*Job*. From the first line of the listing below to the line with "return P(obj(name, bm, mat, root, bevel=bevel))", print each line exactly, and nothing more. Leave out the pictures.

*Dataset records*.
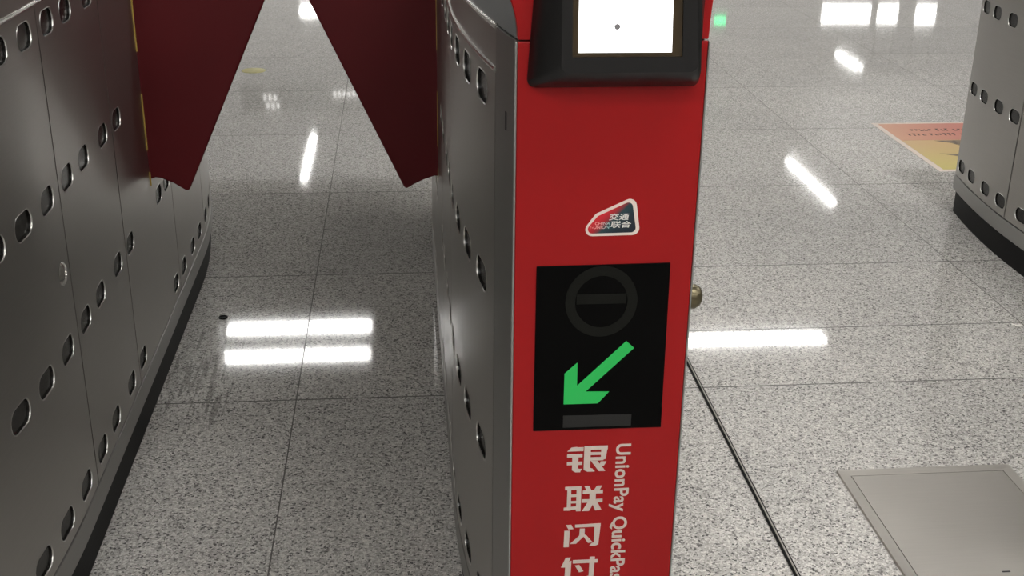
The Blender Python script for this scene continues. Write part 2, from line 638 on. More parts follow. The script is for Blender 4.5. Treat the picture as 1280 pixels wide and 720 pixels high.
def cabinet(x0, label, windows=(-1,), flap_side=None):
    root = thing('ticket_gate', label, 'ticket gate', (x0 + WID / 2, YM, 0))
    holder = root
    inv = Vector(root.location)

    def P(o):
        o.location = -inv
        return o

    def prism(name, mat, off, z0, z1, top=None, bevel=0, endoff=None):
        bm = bmesh.new()
        prism_xy(bm, outline(x0, off, endoff), z0, z1, poly_top=outline(x0, top, top) if top is not None else None)
        bmesh.ops.remove_doubles(bm, verts=bm.verts, dist=1e-5)
        bmesh.ops.dissolve_degenerate(bm, edges=bm.edges, dist=1e-5)
        return P(obj(name, bm, mat, root, bevel=bevel))

    prism('plinth', M['plinth'], 0.010, 0.0, Z_PL)
    prism('kick_strip', M['trim_steel'], -0.001, Z_PL, Z_ST - 0.004, bevel=0.0015)
    prism('carcass', M['body'], 0.0125, Z_ST - 0.004, Z_RIM, endoff=0.004)
    prism('shoulder_band', M['steel'], 0.001, Z_RIM + 0.004, Z_TOP - 0.003, endoff=0.002)
    prism('top_cap', M['cap'], 0.002, Z_TOP + 0.0004, 1.19, top=0.035, endoff=0.0015, bevel=0.0015)
    # bright rims
    for z, nm in ((Z_RIM, 'lower_rim'), (Z_TOP, 'upper_rim')):
        for s in (-1, 1):
            fl = Flank(x0, s)
            bm = bmesh.new()
            tube(bm, [fl.p(y, z, 0.0012) for y in span(1.568, 2.02, 20) + span(2.02, 3.49, 8)[1:] + span(3.49, 4.05, 20)[1:]], 0.0042)
            P(obj(nm, bm, M['bright_steel'], root))
    # corner columns at the front end
    for s in (-1, 1):
        fl = Flank(x0, s)
        bm = bmesh.new()
        for (za, zb) in ((Z_ST, Z_TOP - 0.0002),):
            fr = [[bm.verts.new(fl.p(y, z, 0)) for z in (za, zb)] for y in span(YF, 1.5655, 6)]
            bk = [[bm.verts.new(fl.p(y, z, 0.0123)) for z in (za, zb)] for y in span(YF, 1.5655, 6)]
            for k in range(6):
                bm.faces.new((fr[k][0], fr[k + 1][0], fr[k + 1][1], fr[k][1]))
                bm.faces.new((bk[k][0], bk[k][1], bk[k + 1][1], bk[k + 1][0]))
                bm.faces.new((fr[k][1], fr[k + 1][1], bk[k + 1][1], bk[k][1]))
                bm.faces.new((fr[k][0], bk[k][0], bk[k + 1][0], fr[k + 1][0]))
            bm.faces.new((fr[0][0], fr[0][1], bk[0][1], bk[0][0]))
            bm.faces.new((fr[6][0], bk[6][0], bk[6][1], fr[6][1]))
        bmesh.ops.recalc_face_normals(bm, faces=bm.faces)
        P(obj('corner_column', bm, M['trim_steel'], root))
    for s in (-1, 1):
        fl = Flank(x0, s)
        for y0, y1, cols in COLS:
            holes = [(c, z) for c, zs in cols for z in zs] if s in windows else []
            o = side_panel(fl, y0, y1, Z_ST, Z_RIM - 0.004, holes, root)
            P(o)
        # slot behind the flap
        if flap_side == s:
            bm = bmesh.new()
            xe = fl.p(2.87, 0.7).x
            bm.free()
            for za, zb in ((0.512, 0.545), (0.60, 0.735), (0.835, Z_RIM - 0.006)):
                bm = bmesh.new()
                box(bm, xe - 0.0012, xe + 0.0026, 2.8545, 2.8572, za, zb)
                P(obj('edge_seal', bm, M['yellow'], root))
    # end faces
    bm = bmesh.new()
    box(bm, x0 + 0.058, x0 + WID - 0.058, YB - 0.006, YB, Z_ST, Z_TOP - 0.002)
    P(obj('end_panel', bm, M['steel'], root, bevel=0.002))
    return root, P


XL, XC, XR = -0.951, 0.085, 1.935
gateL, PL = cabinet(XL, 'brushed steel ticket gate at left edge, dark red flap opening to its right', windows=(1,), flap_side=1)
gateC, PC = cabinet(XC, 'steel ticket gate with red front, lit white screen and green arrow', windows=(-1,), flap_side=-1)
gateR, PR = cabinet(XR, 'curved brushed steel ticket gate end beside the orange floor sticker', windows=(-1,))
for g, P_, x0 in ((gateL, PL, XL), (gateR, PR, XR)):
    bm = bmesh.new()
    box(bm, x0 + 0.058, x0 + WID - 0.058, YF - 0.001, YF + 0.005, Z_ST, Z_TOP - 0.002)
    P_(obj('front_panel', bm, M['trim_steel'], g, bevel=0.002))

# lock barrel on the left gate's flank
fl = Flank(XL, 1)
bm = bmesh.new()
lathe(bm, [(0.0, 0.0015), (0.006, 0.0015), (0.007, 0.006), (0.013, 0.0055), (0.019, 0.003), (0.022, 0.0)], (1, 0, 0), fl.p(2.060, 0.598, 0.0), 28)
bmesh.ops.recalc_face_normals(bm, faces=bm.faces)
PL(obj('lock', bm, M['bright_steel'], gateL))

# flaps
FY0, FY1 = 2.857, 2.881
lf = [(-0.615, 0.524), (-0.594, 0.531), (-0.580, 0.529), (-0.553, 0.516), (-0.527, 0.4985), (-0.519, 0.4965), (-0.515, 0.502),
      (-0.309, 0.949), (-0.272, 1.030), (-0.277, 1.045), (-0.330, 1.060), (-0.615, 1.060)]
rf = [(0.093, 0.524), (0.075, 0.5245), (0.050, 0.516), (0.026, 0.5045), (0.010, 0.4945), (0.004, 0.4935), (0.000, 0.499),
      (-0.2075, 0.949), (-0.246, 1.030), (-0.241, 1.045), (-0.190, 1.060), (0.093, 1.060)]
for poly, g, P_ in ((lf, gateL, PL), (rf, gateC, PC)):
    bm = bmesh.new()
    prism_xz(bm, poly, FY0, FY1)
    o = P_(obj('barrier_flap', bm, M['flap'], g, bevel=0.004, seg=3))
    o['label'] = 'dark red wedge-shaped barrier flap closing the lane'

# ------------------------------------------------------------------ red front of the middle gate
FXL, FXR, FY = 0.1405, 0.3745, YF


def front(name, mat, poly, y0, y1, parent, label=None, bevel=0.0, smooth=False):
    bm = bmesh.new()
    prism_xz(bm, poly, y0, y1)
    o = obj(name, bm, mat, parent, bevel=bevel, smooth=smooth)
    if label:
        o['label'] = label
    return o


red = PC(front('front_panel', M['red'], [(FXL, Z_ST), (FXR, Z_ST), (FXR, 1.1215), (FXL, 1.1215)], FY - 0.004, FY + 0.006, gateC,
               'glossy red front panel', 0.0015))
capf = [(FXL, 1.1235), (FXR, 1.1235)] + [(FXR + 0.0005 + 0.004 * t * t, 1.1235 + 0.066 * t) for t in span(0, 1, 6)[1:]] + \
       [(FXL - 0.018 * t ** 2.0, 1.1235 + 0.066 * t) for t in span(1, 0, 8)[:-1]]
PC(front('front_cap', M['red'], capf, FY - 0.004, FY + 0.012, gateC, 'red cap above the front seam', 0.0015))
for xa, xb in ((FXL - 0.0032, FXL - 0.0002), (FXR + 0.0002, FXR + 0.0026)):
    bm = bmesh.new()
    box(bm, xa, xb, FY - 0.0046, FY + 0.004, Z_ST, 1.1212)
    PC(obj('edge_trim', bm, M['trim_steel'], gateC, bevel=0.0006))
# lock slot on the corner column
fl = Flank(XC, -1)
bm = bmesh.new()
q = [fl.p(1.505, 0.998, -0.0006), fl.p(1.5115, 0.998, -0.0006), fl.p(1.5115, 1.022, -0.0006), fl.p(1.505, 1.022, -0.0006)]
q2 = [fl.p(1.505, 0.998, 0.003), fl.p(1.5115, 0.998, 0.003), fl.p(1.5115, 1.022, 0.003), fl.p(1.505, 1.022, 0.003)]
A = [bm.verts.new(v) for v in q]
B = [bm.verts.new(v) for v in q2]
bm.faces.new(A)
for i in range(4):
    bm.faces.new((A[i], A[(i + 1) % 4], B[(i + 1) % 4], B[i]))
bm.faces.new(B[::-1])
PC(obj('lock', bm, M['body'], gateC))
# knob on the far flank
bm = bmesh.new()
flr = Flank(XC, 1)
kc = flr.p(1.72, 0.672, 0.0)
lathe(bm, [(0.0, 0.052), (0.008, 0.0505), (0.0150, 0.047), (0.0200, 0.039), (0.0200, 0.032), (0.015, 0.026), (0.009, 0.022), (0.009, 0.0)], (1, -0.1, 0), kc)
bmesh.ops.recalc_face_normals(bm, faces=bm.faces)
k = PC(obj('knob', bm, M['brass'], gateC))
k['label'] = 'round tarnished knob on the far flank'

# --- screen unit
bm = bmesh.new()
bk = [(0.1525, 1.0665), (0.3655, 1.0665), (0.3655, 1.19), (0.160, 1.19)]
ft = [(0.1860, 1.0900), (0.3555, 1.0900), (0.3480, 1.19), (0.1850, 1.19)]
yb, yf = FY - 0.0035, FY - 0.047


def rquad(q, r, n=5):
    """round the two lower corners"""
    (x0, z0), (x1, z1), (x2, z2), (x3, z3) = q
    p = [(x0 + r - r * math.sin(t), z0 + r - r * math.cos(t)) for t in (math.pi / 2 * (1 - k / n) for k in range(n + 1))]
    p += [(x1 - r + r * math.sin(t), z1 + r - r * math.cos(t)) for t in (math.pi / 2 * k / n for k in range(n + 1))]
    return p + [(x2, z2), (x3, z3)]


def loft(bm, loops, cap0=False, cap1=True, mi=0):
    V = [[bm.verts.new(p) for p in l] for l in loops]
    n = len(V[0])
    for A, B in zip(V, V[1:]):
        for i in range(n):
            j = (i + 1) % n
            bm.faces.new((A[i], A[j], B[j], B[i])).material_index = mi
    if cap0:
        bm.faces.new(V[0][::-1])
    if cap1:
        bm.faces.new(V[-1])


def at(l, y):
    return [(x, y, z) for x, z in l]


lb, lf_ = rquad(bk, 0.010), rquad(ft, 0.012)
inner = rquad([(0.1885, 1.0925), (0.3530, 1.0925), (0.3455, 1.19), (0.1875, 1.19)], 0.010)
hole = rquad([(0.2015, 1.1105), (0.3335, 1.1105), (0.3300, 1.19), (0.1995, 1.19)], 0.002)
mid = [((a[0] * .35 + c[0] * .65), (a[1] * .35 + c[1] * .65)) for a, c in zip(lb, lf_)]
loft(bm, [at(lb, yb), at(lb, yb - 0.004), at(mid, yf + 0.008), at(lf_, yf + 0.002), at(inner, yf), at(hole, yf + 0.0005), at(hole, yf + 0.006)],
     cap0=True, cap1=True)
bmesh.ops.recalc_face_normals(bm, faces=bm.faces)
hous = PC(obj('screen_housing', bm, M['black'], gateC))
hous['label'] = 'black plastic screen housing'
front('screen_surround', M['brown'], [(0.2017, 1.1107), (0.3333, 1.1107), (0.3298, 1.1898), (0.1998, 1.1898)], yf + 0.003, yf + 0.0065, hous,
      'dark brown screen surround')
front('screen', M['screen'], [(0.2085, 1.1162), (0.3205, 1.1162), (0.3180, 1.1897), (0.2075, 1.1897)], yf + 0.0015, yf + 0.0045, hous, 'lit white screen')
bm = bmesh.new()
lathe(bm, [(0.0, 0.0012), (0.0032, 0.0012), (0.0036, 0.0)], (0, -1, 0), (0.2537, yf + 0.0016, 1.1465), 20)
bmesh.ops.recalc_face_normals(bm, faces=bm.faces)
obj('screen_dot', bm, M['dot'], hous)

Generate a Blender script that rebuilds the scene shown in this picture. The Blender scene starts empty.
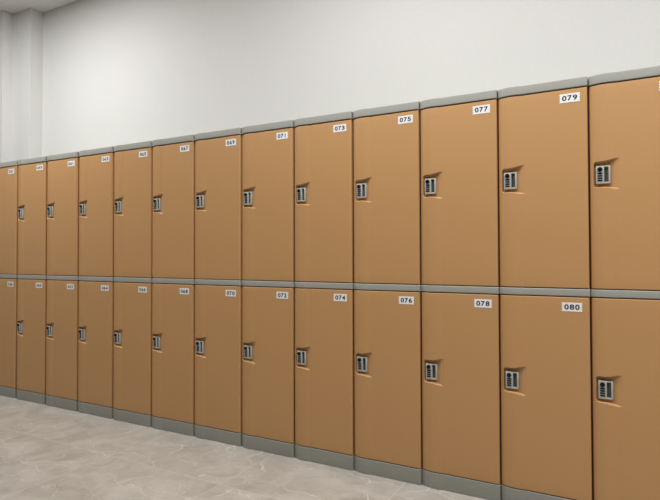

*Answer to this exercise*.
The Blender Python script for this scene continues. Write part 2, from line 638 on. More parts follow. The script is for Blender 4.5. Treat the picture as 1280 pixels wide and 720 pixels high.
def cabinet(x0, label, windows=(-1,), flap_side=None):
    root = thing('ticket_gate', label, 'ticket gate', (x0 + WID / 2, YM, 0))
    holder = root
    inv = Vector(root.location)

    def P(o):
        o.location = -inv
        return o

    def prism(name, mat, off, z0, z1, top=None, bevel=0, endoff=None):
        bm = bmesh.new()
        prism_xy(bm, outline(x0, off, endoff), z0, z1, poly_top=outline(x0, top, top) if top is not None else None)
        bmesh.ops.remove_doubles(bm, verts=bm.verts, dist=1e-5)
        bmesh.ops.dissolve_degenerate(bm, edges=bm.edges, dist=1e-5)
        return P(obj(name, bm, mat, root, bevel=bevel))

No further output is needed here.